I think features requests, especially those that come with code, are still
worthwhile. We just need to back it up with a process for shepherding and
incorporating the changes.

IMO mutt needs to keep up with the e-mail zeitgeist to survive. I want to
be part of that, I just struggle with finding time for it. But we also need
to be conservative, because as several people have mentioned "just working"
is part of the paradigm. We need to find a viable path for growth that
honors the needs of the community but still attracts users. My question is
mainly to suss out where the community sees this balance point, and to stir
discussion so that we can find participants.
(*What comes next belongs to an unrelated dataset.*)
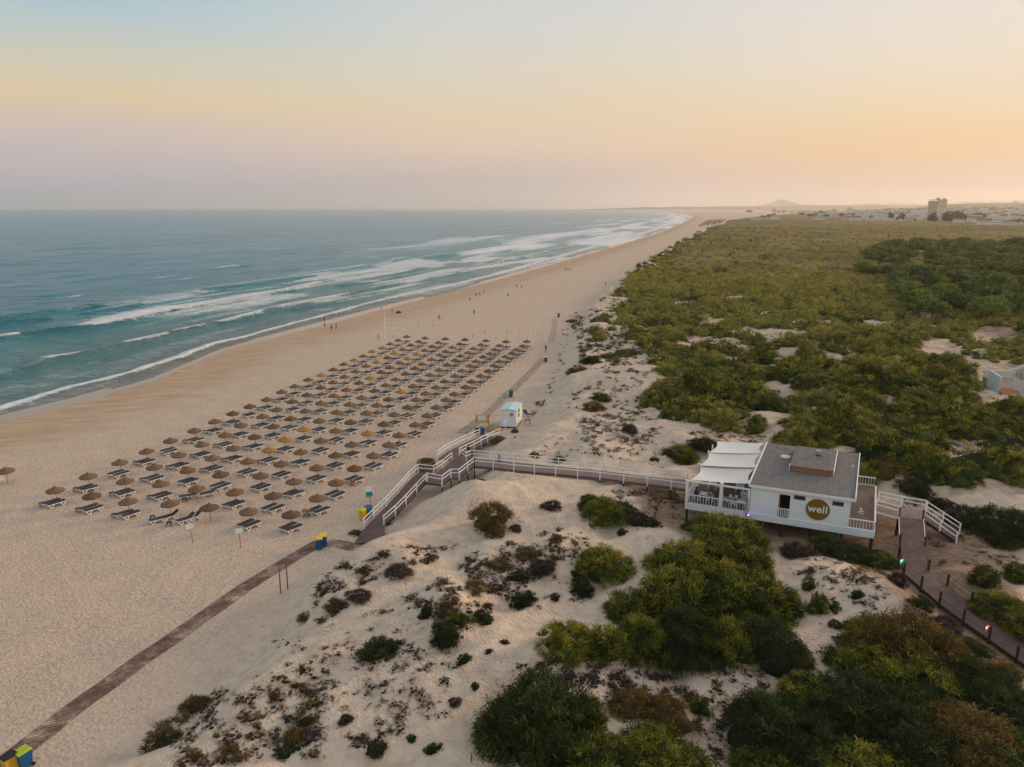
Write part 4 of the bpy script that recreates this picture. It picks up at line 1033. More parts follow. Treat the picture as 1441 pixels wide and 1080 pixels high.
rfm.build('roof', simple('pale_blue_roof', (.55, .68, .74), .6, .05), kk)
KB(MB(), .0, KW, 0, KD, 0, .098).build('base', darkpost, kk)
def disc(cen, r, ux, uz, mat, name, par, th=.03, n=28):
    vs = []; nn = Vector(ux).cross(Vector(uz)).normalized()
    for s_ in (0, th):
        for k in range(n): t = 2 * math.pi * k / n; vs.append(cen + Vector(ux) * math.cos(t) * r + Vector(uz) * math.sin(t) * r + nn * s_)
    return MB().add(vs, [tuple(range(n)), tuple(range(2 * n - 1, n - 1, -1))] + [(k, k + n, (k + 1) % n + n, (k + 1) % n) for k in range(n)]).build(name, mat, par)
ud = (0, 0, 1)
d1 = disc(P_(1.65, -.0, 2.0), .27, kx, ud, gold, 'sign_disc', kk); lettering('well', .22, P_(1.65, -.05, 2.01), kx, ud, simple('letter_white', (.8, .8, .8)), d1)
d2 = disc(P_(KW + .0, 1.75, 1.85), .72, ky, ud, gold, 'sign_disc', kk); lettering('well', .66, P_(KW + .05, 1.75, 1.87), ky, ud, simple('letter_white', (.8, .8, .8)), d2)
KB(MB(), .7, 1.2, -.03, -.004, 1.0, 1.4).build('notice', white, kk)
q = on(711, 611); o = thing('sign_post', 'thin white post with small white plate before the kiosk', 'sign', q, 0); MB().cyl((0, 0, -.2), (0, 0, 2.0), .045).build('post', white, o); MB().box(-.28, .28, -.06, -.03, 1.6, 2.15).build('panel', white, o)
q = on(741, 586); sunbed(q.x, q.y, .4, 'grey sunbed with raised back behind the white kiosk', G2, 1)
q = on(742, 598); o = thing('wooden_stand', 'folding brown wooden stand behind the kiosk on the dune side', 'stand', q, .2)
MB().box(-.5, .5, -.35, .35, .75, .80).build('table_top', brownwood, o)
for a in (-.4, .4):
    for b3 in (-.28, .28): MB().bar((a, b3, 0), (a * .9, b3, .75), .05).build('leg', brownwood, o)
mb = MB(); q0 = on(694, 606)
mb.lathe([(1.3, 0), (1.15, .35), (.7, .75), (.25, .92), (0, .95)], 14, (0, 0, 0), .06, 1, .7); tag(mb.build('sand_coloured_tarp', simple('tarp', (.40, .26, .15), .9, .2), None, q0), 'brown tarpaulin heap against the side of the white kiosk', 'tarpaulin')
# well
stone, nt, b = newmat('well_stone'); v = objc(nt); vo = N(nt, 'ShaderNodeTexVoronoi'); vo.inputs['Scale'].default_value = 3.2; nt.links.new(mapped(nt, v, (1, 1, 1.5)), vo.inputs[0])
cc = ramp(nt, noise(nt, v, 2.5, 4), [(.3, (.16, .095, .05)), (.55, (.38, .26, .14)), (.75, (.52, .40, .24))]); nt.links.new(mix(nt, .75, cc, ramp(nt, vo.outputs[0], [(0, (.75, .7, .62)), (.5, (.42, .36, .28)), (1, (.08, .06, .05))]), 'MULTIPLY'), b.inputs['Base Color']); nt.links.new(bump(nt, vo.outputs[0], .9, .2), b.inputs['Normal']); b.inputs['Roughness'].default_value = .95
q = on(600, 663); wt = thing('well', 'round rough stone well beside the boardwalk landing', 'well', q); random.seed(2)
MB().lathe([(1.28, -.2), (1.22, .5), (1.17, 1.25), (1.13, 1.38), (.92, 1.40), (.84, 1.33), (.80, .2)], 26, (0, 0, 0), .022).build('wall', stone, wt)
MB().lathe([(.86, .9), (0, .9)], 20).build('inside', simple('dark_fill', (.05, .035, .025), .95, .3), wt)
# volleyball-like tall white pole and posts at the far end of the parasols
q = on(542, 476); o = thing('mast', 'tall thin white mast on the sand beyond the seaward parasols', 'mast', q); MB().cyl((0, 0, -.3), (0, 0, 6.3), .10, .06).build('pole', white, o); MB().box(-1.9, -1.2, -.3, .3, 0, 1.1).build('box', simple('pale_grey', (.55, .52, .48), .8), o)
random.seed(8)
for k, (px, py) in enumerate([(554, 476), (541, 463), (682, 469), (665, 476), (698, 479), (589, 461), (610, 461), (713, 470)]):
    q = on(px, py); o = tag(MB().cyl((0, 0, -.1), (0, 0, random.uniform(.8, 1.2)), .05, n=6).build('stake', redp if k in (5, 6) else polem, None, q), f'{nth(k)} thin stake from the mast in the sand past the farthest parasols', 'stake', 'thin stakes past the far parasols')

# ================================================================== PEOPLE
skin = simple('skin', (.36, .20, .13), .6, .1); skin2 = simple('skin_tan', (.22, .115, .07), .6, .1); hair = simple('hair', (.03, .02, .015), .8)
SKC = {}
SCR = bpy.data.scenes.new('scratch')
def skinned(name, verts, edges, radii, mat, sub=1):
    key = (name, mat.name, tuple(tuple(round(c_, 3) for c_ in v_) for v_ in verts))
    if key not in SKC: SKC[key] = _skinned(name, verts, edges, radii, mat, sub)
    return SKC[key]
def _skinned(name, verts, edges, radii, mat, sub=1):
    me = bpy.data.meshes.new(name); me.from_pydata(verts, edges, []); o = bpy.data.objects.new(name, me); SCR.collection.objects.link(o)
    sk_ = o.modifiers.new('s', 'SKIN'); sk_.use_smooth_shade = True
    for k, r in enumerate(radii): me.skin_vertices[0].data[k].radius = r if hasattr(r, '__len__') else (r, r)
    me.skin_vertices[0].data[0].use_root = True
    if sub: o.modifiers.new('b', 'SUBSURF').levels = sub; o.modifiers['b'].render_levels = sub
    SCR.view_layers[0].update()
    m2 = bpy.data.meshes.new_from_object(o.evaluated_get(SCR.view_layers[0].depsgraph)); bpy.data.objects.remove(o)
    m2.name = name; m2.materials.clear(); m2.materials.append(mat); m2.polygons.foreach_set('use_smooth', [True] * len(m2.polygons)); return m2
def pose(kind):
    J = {}
    J['pel'] = (0, 0, .95); J['wai'] = (0, 0, 1.08); J['che'] = (0, .01, 1.30); J['nk'] = (0, .0, 1.48); J['hd'] = (0, -.02, 1.60); J['tp'] = (0, -.01, 1.73)
    for s_, n_ in ((-1, 'l'), (1, 'r')):
        J['sh' + n_] = (s_ * .18, 0, 1.42); J['hp' + n_] = (s_ * .09, 0, .90)
        J['el' + n_] = (s_ * .25, .03, 1.14); J['wr' + n_] = (s_ * .27, -.05, .90); J['kn' + n_] = (s_ * .10, -.02, .50); J['an' + n_] = (s_ * .11, .03, .09); J['to' + n_] = (s_ * .13, -.15, .04)
    if kind == 'walk':
        J['knl'] = (-.10, -.20, .53); J['anl'] = (-.10, -.24, .11); J['tol'] = (-.11, -.42, .06); J['knr'] = (.10, .10, .50); J['anr'] = (.10, .36, .16); J['tor'] = (.10, .22, .05)
        J['ell'] = (-.25, .18, 1.18); J['wrl'] = (-.26, .16, .95); J['elr'] = (.25, -.14, 1.17); J['wrr'] = (.24, -.32, 1.02)
    if kind == 'raise':
        J['ell'] = (-.38, -.05, 1.55); J['wrl'] = (-.25, -.12, 1.72); J['elr'] = (.38, -.05, 1.55); J['wrr'] = (.25, -.12, 1.72)
    if kind == 'sit':
        for k in J: J[k] = (J[k][0], J[k][1], J[k][2] - .42)
        for s_, n_ in ((-1, 'l'), (1, 'r')):
            J['kn' + n_] = (s_ * .12, -.45, .50); J['an' + n_] = (s_ * .12, -.42, .09); J['to' + n_] = (s_ * .13, -.60, .04); J['el' + n_] = (s_ * .25, -.12, .78); J['wr' + n_] = (s_ * .16, -.36, .76)
    return J
def person(px, py, kind, rz, lb, top=(.05, .05, .08), bottom=(.06, .07, .12), sk=None, at_=None, s_=1.0):
    sk = sk or skin; J = pose(kind)
    q = at_ if at_ is not None else on(px, py)
    o = thing('person', lb, 'person', q, rz, 'people on the beach and bar'); o.scale = (s_,) * 3
    names = ['pel', 'wai', 'che', 'nk', 'hd', 'tp']; rad = {'pel': (.15, .10), 'wai': (.13, .095), 'che': (.16, .11), 'nk': (.055, .06), 'hd': (.085, .10), 'tp': (.06, .07), 'sh': .062, 'hp': .085, 'el': .042, 'wr': .028, 'kn': .058, 'an': .038, 'to': .032}
    V, E_, Rr = [], [], []; ix = {}
    def add(n_, p, r): ix[n_] = len(V); V.append(p); Rr.append(r)
    for n_ in names: add(n_, J[n_], rad[n_])
    E_ += [(ix[a], ix[b2]) for a, b2 in zip(names, names[1:])]
    for sd in 'lr':
        for n_ in ('sh', 'el', 'wr', 'hp', 'kn', 'an', 'to'): add(n_ + sd, J[n_ + sd], rad[n_])
        E_ += [(ix['che'], ix['sh' + sd]), (ix['sh' + sd], ix['el' + sd]), (ix['el' + sd], ix['wr' + sd]), (ix['pel'], ix['hp' + sd]), (ix['hp' + sd], ix['kn' + sd]), (ix['kn' + sd], ix['an' + sd]), (ix['an' + sd], ix['to' + sd])]
        e, w_ = Vector(J['el' + sd]), Vector(J['wr' + sd]); d = (w_ - e).normalized(); side = Vector((0, 1, 0)) if abs(d.y) < .8 else Vector((1, 0, 0))
        add('pa' + sd, tuple(w_ + d * .07), (.038, .02)); E_.append((ix['wr' + sd], ix['pa' + sd]))
        for k in range(4):
            b2 = w_ + d * .10 + side * (.021 * (k - 1.5)); t2 = b2 + d * (.075 - .012 * abs(k - 1.3)) + Vector((0, -.012, -.004))
            add(f'f{k}{sd}', tuple(b2), .010); add(f'g{k}{sd}', tuple(t2), .008); E_ += [(ix['pa' + sd], ix[f'f{k}{sd}']), (ix[f'f{k}{sd}'], ix[f'g{k}{sd}'])]
        t1 = w_ + d * .05 - side * .045; add('th' + sd, tuple(t1), .011); add('ti' + sd, tuple(t1 + d * .045 - side * .01), .009); E_ += [(ix['pa' + sd], ix['th' + sd]), (ix['th' + sd], ix['ti' + sd])]
    link('body', skinned('body', V, E_, Rr, sk), o)
    hx = Vector(J['tp']); MB().lathe([(0, .055), (.06, .035), (.10, -.02), (.105, -.10), (.085, -.16)], 12, tuple(hx + Vector((0, .022, -.02)))).build('hair', hair, o, smooth=True)
    hd_ = Vector(J['hd'])
    MB().add([tuple(hd_ + Vector(c_)) for c_ in ((-.016, -.088, -.015), (.016, -.088, -.015), (0, -.118, -.015), (0, -.09, .035))], [(0, 2, 3), (2, 1, 3), (0, 1, 2)]).build('nose', sk, o)
    for a in (-.034, .034): MB().lathe([(0, .011), (.012, 0), (0, -.011)], 6, tuple(hd_ + Vector((a, -.086, .028)))).build('eye', hair, o)
    tv = [J['pel'], J['wai'], J['che'], (J['nk'][0], J['nk'][1], J['nk'][2] - .05), J['shl'], J['shr']]
    up = [Vector(J['shl']).lerp(Vector(J['ell']), .6), Vector(J['shr']).lerp(Vector(J['elr']), .6)]
    if top is not None:
        link('shirt', skinned('shirt', tv + [tuple(u) for u in up], [(0, 1), (1, 2), (2, 3), (2, 4), (2, 5), (4, 6), (5, 7)], [(.165, .12), (.15, .115), (.178, .125), (.08, .075), .078, .078, .062, .062], simple('cloth_%d_%d_%d' % tuple(int(c_ * 100) for c_ in top), top, .9)), o)
    hv = [J['pel'], J['hpl'], J['hpr'], tuple(Vector(J['hpl']).lerp(Vector(J['knl']), .75)), tuple(Vector(J['hpr']).lerp(Vector(J['knr']), .75))]
    link('shorts', skinned('shorts', hv, [(0, 1), (0, 2), (1, 3), (2, 4)], [(.17, .125), .105, .105, .085, .085], simple('cloth_%d_%d_%d' % tuple(int(c_ * 100) for c_ in bottom), bottom, .9)), o)
    return o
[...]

But I shouldn't go further without explicitly thanking Kevin for his years
of effort. At this point I dare say he's more the godfather of mutt than
almost any of us.

On Mon, Jan 5, 2026 at 8:25 AM Jason Stewart via Mutt-dev <[email protected]>
wrote:

> There is so much pointless churn in the younger ecosystems.  Can't fault
> Kevin for having a high bar.
>
> I tried "meli" earlier (a mutt clone written in Rust).  The compile took
> forever, and when it was finally finished, the program itself just locks
> up.  Whereas mutt actually works.  Same story between vim and neovim.
> Everyone bitched about how conservative Bram & co. were when it came to
> patches, but I work in vim all day without issue, while every time I try
> neovim, the glitches send me running back to vim.
>
> So maybe it's all fine like it is, and I should have kept my feature
> request to myself?
>
> JS
>
> On 26-01-05 11:16, Kurt Hackenberg wrote:
> > On Mon, Jan 05, 2026 at 10:11:42AM +0000, Crystal Kolipe via Mutt-dev
> wrote:
> >
> > > Well, maintenance mode and low growth doesn't sound like so much of a
> problem
> > > as an almost silent development mailing list does.
> >
> > Seems like there's not much point writing code when it won't be accepted.